Let $q:\widetilde{X} \rightarrow X$ be a covering space. Let $A \subseteq X$ and $\widetilde{A}= q^{-1}(A)$. Show that the restriction of $q$ to $\widetilde{A}$ is a covering space.
I know there is a similar question like this but really didnt get the solution there and my problem is still a bit different so I try again here.

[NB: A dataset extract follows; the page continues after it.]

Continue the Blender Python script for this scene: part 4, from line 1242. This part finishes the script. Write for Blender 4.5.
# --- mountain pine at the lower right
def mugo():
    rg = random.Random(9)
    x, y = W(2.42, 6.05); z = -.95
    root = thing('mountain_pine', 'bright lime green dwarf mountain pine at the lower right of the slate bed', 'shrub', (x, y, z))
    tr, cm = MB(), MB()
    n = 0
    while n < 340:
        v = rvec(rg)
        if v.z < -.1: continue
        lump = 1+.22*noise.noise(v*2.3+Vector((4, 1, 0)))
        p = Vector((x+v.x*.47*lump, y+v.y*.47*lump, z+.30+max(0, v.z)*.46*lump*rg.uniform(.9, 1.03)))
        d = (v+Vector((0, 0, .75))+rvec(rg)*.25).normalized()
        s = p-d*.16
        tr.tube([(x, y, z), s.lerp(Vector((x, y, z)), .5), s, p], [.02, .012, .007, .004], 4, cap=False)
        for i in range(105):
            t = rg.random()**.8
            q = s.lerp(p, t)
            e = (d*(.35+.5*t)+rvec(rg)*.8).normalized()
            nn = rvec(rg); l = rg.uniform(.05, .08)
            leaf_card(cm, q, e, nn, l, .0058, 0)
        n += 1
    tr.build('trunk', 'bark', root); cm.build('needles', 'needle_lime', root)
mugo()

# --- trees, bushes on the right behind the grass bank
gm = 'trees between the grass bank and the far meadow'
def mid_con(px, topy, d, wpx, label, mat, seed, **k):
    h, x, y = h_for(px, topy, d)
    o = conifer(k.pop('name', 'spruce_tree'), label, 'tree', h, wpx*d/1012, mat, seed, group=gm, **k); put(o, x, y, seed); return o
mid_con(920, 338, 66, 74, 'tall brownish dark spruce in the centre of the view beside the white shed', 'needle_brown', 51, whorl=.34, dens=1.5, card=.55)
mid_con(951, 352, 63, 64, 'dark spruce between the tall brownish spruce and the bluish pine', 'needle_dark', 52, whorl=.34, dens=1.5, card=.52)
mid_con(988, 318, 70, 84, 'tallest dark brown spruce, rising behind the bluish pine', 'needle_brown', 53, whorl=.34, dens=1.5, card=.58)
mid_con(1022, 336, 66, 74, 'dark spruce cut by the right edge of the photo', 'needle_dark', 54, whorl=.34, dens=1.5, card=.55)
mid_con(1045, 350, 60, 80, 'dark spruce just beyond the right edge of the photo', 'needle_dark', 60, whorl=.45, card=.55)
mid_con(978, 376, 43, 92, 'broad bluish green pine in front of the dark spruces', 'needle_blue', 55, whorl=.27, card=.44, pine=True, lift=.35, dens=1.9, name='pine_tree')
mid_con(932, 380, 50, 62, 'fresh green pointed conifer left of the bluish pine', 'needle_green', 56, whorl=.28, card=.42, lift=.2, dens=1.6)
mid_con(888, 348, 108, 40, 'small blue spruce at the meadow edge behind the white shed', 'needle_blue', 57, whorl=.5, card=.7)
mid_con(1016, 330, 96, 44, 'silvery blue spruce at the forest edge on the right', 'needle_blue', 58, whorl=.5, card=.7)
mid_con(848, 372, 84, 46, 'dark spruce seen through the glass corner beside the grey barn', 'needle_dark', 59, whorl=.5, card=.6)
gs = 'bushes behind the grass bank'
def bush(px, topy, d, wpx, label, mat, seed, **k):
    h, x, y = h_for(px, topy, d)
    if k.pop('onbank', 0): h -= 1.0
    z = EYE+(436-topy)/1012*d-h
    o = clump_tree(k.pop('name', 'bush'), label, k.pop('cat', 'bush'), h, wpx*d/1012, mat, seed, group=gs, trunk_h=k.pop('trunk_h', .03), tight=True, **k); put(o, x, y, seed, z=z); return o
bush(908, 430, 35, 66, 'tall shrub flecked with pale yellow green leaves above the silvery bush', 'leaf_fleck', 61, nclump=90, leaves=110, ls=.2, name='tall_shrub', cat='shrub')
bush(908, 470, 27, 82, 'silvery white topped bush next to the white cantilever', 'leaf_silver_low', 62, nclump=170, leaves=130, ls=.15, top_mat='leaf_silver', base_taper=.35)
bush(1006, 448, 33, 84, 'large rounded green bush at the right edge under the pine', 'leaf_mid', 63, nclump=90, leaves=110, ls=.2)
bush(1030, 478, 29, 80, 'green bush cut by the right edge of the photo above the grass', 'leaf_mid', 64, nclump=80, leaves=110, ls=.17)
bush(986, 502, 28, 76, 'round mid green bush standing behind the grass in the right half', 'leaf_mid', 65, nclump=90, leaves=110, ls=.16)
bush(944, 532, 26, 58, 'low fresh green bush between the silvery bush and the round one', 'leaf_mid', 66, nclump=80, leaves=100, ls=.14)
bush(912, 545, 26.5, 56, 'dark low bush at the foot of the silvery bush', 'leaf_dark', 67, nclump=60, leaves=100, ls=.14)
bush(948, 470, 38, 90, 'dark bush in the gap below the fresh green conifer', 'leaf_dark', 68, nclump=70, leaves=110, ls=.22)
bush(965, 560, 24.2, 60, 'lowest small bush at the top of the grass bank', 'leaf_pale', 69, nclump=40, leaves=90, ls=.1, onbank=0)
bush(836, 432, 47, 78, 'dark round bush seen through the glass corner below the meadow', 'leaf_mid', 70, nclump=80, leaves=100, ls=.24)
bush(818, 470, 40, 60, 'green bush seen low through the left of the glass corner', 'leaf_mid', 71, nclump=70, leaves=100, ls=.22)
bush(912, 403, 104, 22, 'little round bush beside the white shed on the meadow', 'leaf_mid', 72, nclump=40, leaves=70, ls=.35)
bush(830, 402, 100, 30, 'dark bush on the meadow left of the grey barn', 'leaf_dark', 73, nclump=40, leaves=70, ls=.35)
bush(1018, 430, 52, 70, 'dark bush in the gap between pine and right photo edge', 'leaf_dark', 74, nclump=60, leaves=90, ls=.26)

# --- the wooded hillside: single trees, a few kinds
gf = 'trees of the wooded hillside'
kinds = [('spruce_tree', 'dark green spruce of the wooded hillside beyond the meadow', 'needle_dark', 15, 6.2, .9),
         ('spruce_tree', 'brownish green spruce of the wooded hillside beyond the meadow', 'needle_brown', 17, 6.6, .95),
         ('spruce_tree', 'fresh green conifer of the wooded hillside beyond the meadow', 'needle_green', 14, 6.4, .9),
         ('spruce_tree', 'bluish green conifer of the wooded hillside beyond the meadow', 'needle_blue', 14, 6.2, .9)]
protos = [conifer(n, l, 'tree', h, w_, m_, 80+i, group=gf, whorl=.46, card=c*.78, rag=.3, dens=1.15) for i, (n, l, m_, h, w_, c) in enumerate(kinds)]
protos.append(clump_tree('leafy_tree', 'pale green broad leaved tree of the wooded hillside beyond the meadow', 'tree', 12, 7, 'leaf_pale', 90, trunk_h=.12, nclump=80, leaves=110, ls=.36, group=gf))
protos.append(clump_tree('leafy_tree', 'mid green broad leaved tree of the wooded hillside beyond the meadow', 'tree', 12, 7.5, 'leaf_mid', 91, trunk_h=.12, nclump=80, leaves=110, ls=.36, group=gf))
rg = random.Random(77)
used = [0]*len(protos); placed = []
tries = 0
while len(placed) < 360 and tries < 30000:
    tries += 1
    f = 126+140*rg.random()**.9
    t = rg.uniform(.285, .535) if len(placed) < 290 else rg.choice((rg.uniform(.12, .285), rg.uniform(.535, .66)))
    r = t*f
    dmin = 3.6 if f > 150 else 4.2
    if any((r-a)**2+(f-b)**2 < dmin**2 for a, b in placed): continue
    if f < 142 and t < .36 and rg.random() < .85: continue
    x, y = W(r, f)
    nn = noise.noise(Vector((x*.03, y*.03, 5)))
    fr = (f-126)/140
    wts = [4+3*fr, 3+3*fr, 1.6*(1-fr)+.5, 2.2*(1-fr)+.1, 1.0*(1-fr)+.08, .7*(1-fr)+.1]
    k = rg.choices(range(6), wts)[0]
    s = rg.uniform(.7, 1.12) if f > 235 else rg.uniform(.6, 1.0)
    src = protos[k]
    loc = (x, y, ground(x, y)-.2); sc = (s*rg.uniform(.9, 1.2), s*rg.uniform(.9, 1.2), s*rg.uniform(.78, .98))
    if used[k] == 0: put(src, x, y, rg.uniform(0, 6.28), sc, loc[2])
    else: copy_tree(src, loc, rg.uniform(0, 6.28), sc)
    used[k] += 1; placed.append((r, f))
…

My attempt: Assume $q$ is a covering map and let $B_n$ be evenly covered subsets of $X$. Then the family of all such $B_n$ is an open cover of $X$. We want to show that $q|_A:A\rightarrow \widetilde{A}$ is a covering space. The restriction is a covering map if $A$ is connected and locally path-connected and for every $a \in \widetilde{A}$, $a$ has an evenly covered neighborhood. The later is true since $\widetilde{A}$ is a universal covering space so every element must have an evenly covered neighborhood. Now how do I get from here?
Best Answer
Let $x\in A$ and let $U\subset X$ be open neighborhood of $x$ such that $q^{-1}(U)=\cup_j V_j$ where $V_j\cap V_i=\emptyset$ and $V_j\approx U$ for all $j$. Then $U\cap A$ is open in $A$ and $q^{-1}(U\cap A)=\cup_j (V_j\cap \tilde{A})$ satisfies $V_j\cap \tilde{A}\approx U\cap A$ (check this!) and $(V_j\cap \tilde{A})\cap (V_i\cap \tilde{A})=\emptyset$. The definition of a covering space.